Covering the 1930s to the 1960s, Weinberger captures first-hand accounts of key changes in policing, such as the introduction of female officers, the 1960s Royal Commission, motorisation, and policing during the Second World War. Interviewees are encouraged by Weinberger to draw comparisons and distinctions between county and city police forces; police work before, during, and after the Second World War; and crime rates during their careers and at the time of interviewing in the 1990s.

As oral histories these interviews also provide an insight into the working and social lives of police officers during this period. The effect of being a Freemason on an officer’s promotion prospects, the vetting of fiancés before a policeman could marry, and the effect of the career on an officer and their families social and family life for example.

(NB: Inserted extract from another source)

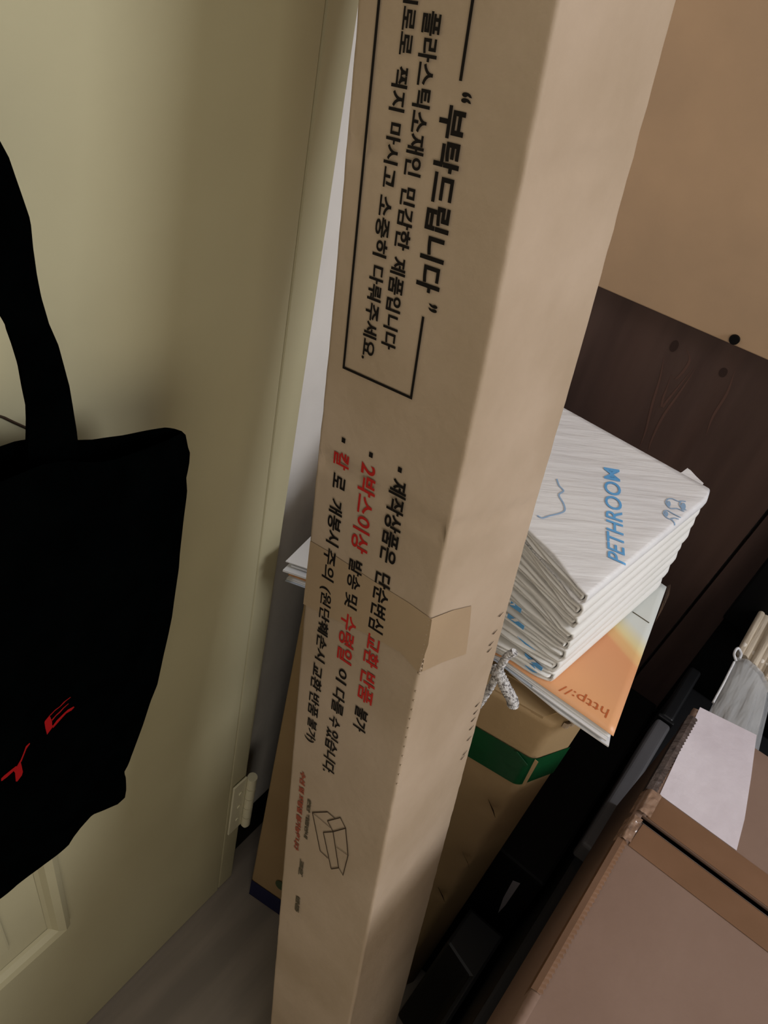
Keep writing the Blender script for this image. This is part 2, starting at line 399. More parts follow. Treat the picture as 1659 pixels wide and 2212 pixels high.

From detailed accounts of bombing in Coventry; through the social politics of being a rural policeman and Second World War undercover work resulting in treason charges; to accounts of the scandalous Sheffield Rhino Whip Affair, the Weinberger interviews have a lot to offer to researchers. Now that this valuable, varied, and fascinating collection is fully catalogued its details and transcripts can be much more easily be accessed through the British Library’s sound archive catalogue; search using the collection reference number C684.

I have no doubt that researchers will enjoy using this collection as much as I have enjoyed cataloguing it!